(REQUIREMENTS)
Restate all of the data exactly.

**** RAW DATA ****

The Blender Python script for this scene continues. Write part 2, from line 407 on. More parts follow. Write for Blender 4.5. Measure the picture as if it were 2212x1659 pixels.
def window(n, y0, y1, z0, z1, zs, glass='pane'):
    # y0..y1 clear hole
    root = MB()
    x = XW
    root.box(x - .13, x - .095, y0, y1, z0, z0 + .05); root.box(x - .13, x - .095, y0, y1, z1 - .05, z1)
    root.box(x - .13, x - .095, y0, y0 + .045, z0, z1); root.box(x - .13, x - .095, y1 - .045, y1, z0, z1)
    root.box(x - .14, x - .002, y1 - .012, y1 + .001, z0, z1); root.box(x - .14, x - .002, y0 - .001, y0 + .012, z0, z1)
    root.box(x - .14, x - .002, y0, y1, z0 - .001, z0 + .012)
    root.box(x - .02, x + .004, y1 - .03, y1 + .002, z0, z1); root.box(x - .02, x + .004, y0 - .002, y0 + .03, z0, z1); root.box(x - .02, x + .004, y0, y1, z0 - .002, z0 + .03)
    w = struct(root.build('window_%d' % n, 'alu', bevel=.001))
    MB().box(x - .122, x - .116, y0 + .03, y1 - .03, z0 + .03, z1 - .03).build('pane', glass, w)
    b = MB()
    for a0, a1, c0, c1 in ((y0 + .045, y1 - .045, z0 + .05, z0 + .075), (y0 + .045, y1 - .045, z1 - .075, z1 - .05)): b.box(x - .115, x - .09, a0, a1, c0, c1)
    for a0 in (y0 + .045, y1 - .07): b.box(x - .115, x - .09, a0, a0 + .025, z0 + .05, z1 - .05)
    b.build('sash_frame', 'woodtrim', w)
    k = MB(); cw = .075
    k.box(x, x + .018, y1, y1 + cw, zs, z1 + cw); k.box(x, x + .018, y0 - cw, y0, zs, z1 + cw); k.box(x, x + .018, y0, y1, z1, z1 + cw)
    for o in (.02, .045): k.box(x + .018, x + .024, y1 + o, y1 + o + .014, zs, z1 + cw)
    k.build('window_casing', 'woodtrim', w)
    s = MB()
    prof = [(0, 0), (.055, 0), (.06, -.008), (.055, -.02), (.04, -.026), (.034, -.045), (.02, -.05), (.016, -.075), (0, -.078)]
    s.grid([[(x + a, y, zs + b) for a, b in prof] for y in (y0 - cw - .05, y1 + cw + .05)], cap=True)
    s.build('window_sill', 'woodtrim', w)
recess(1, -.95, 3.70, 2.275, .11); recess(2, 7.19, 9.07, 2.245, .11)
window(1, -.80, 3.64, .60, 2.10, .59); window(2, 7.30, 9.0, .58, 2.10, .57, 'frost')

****

(EXERCISE RESPONSE)
The Blender Python script for this scene continues. Write part 2, from line 407 on. More parts follow. Write for Blender 4.5. Measure the picture as if it were 2212x1659 pixels.
def window(n, y0, y1, z0, z1, zs, glass='pane'):
    # y0..y1 clear hole
    root = MB()
    x = XW
    root.box(x - .13, x - .095, y0, y1, z0, z0 + .05); root.box(x - .13, x - .095, y0, y1, z1 - .05, z1)
    root.box(x - .13, x - .095, y0, y0 + .045, z0, z1); root.box(x - .13, x - .095, y1 - .045, y1, z0, z1)
    root.box(x - .14, x - .002, y1 - .012, y1 + .001, z0, z1); root.box(x - .14, x - .002, y0 - .001, y0 + .012, z0, z1)
    root.box(x - .14, x - .002, y0, y1, z0 - .001, z0 + .012)
    root.box(x - .02, x + .004, y1 - .03, y1 + .002, z0, z1); root.box(x - .02, x + .004, y0 - .002, y0 + .03, z0, z1); root.box(x - .02, x + .004, y0, y1, z0 - .002, z0 + .03)
    w = struct(root.build('window_%d' % n, 'alu', bevel=.001))
    MB().box(x - .122, x - .116, y0 + .03, y1 - .03, z0 + .03, z1 - .03).build('pane', glass, w)
    b = MB()
    for a0, a1, c0, c1 in ((y0 + .045, y1 - .045, z0 + .05, z0 + .075), (y0 + .045, y1 - .045, z1 - .075, z1 - .05)): b.box(x - .115, x - .09, a0, a1, c0, c1)
    for a0 in (y0 + .045, y1 - .07): b.box(x - .115, x - .09, a0, a0 + .025, z0 + .05, z1 - .05)
    b.build('sash_frame', 'woodtrim', w)
    k = MB(); cw = .075
    k.box(x, x + .018, y1, y1 + cw, zs, z1 + cw); k.box(x, x + .018, y0 - cw, y0, zs, z1 + cw); k.box(x, x + .018, y0, y1, z1, z1 + cw)
    for o in (.02, .045): k.box(x + .018, x + .024, y1 + o, y1 + o + .014, zs, z1 + cw)
    k.build('window_casing', 'woodtrim', w)
    s = MB()
    prof = [(0, 0), (.055, 0), (.06, -.008), (.055, -.02), (.04, -.026), (.034, -.045), (.02, -.05), (.016, -.075), (0, -.078)]
    s.grid([[(x + a, y, zs + b) for a, b in prof] for y in (y0 - cw - .05, y1 + cw + .05)], cap=True)
    s.build('window_sill', 'woodtrim', w)
recess(1, -.95, 3.70, 2.275, .11); recess(2, 7.19, 9.07, 2.245, .11)
window(1, -.80, 3.64, .60, 2.10, .59); window(2, 7.30, 9.0, .58, 2.10, .57, 'frost')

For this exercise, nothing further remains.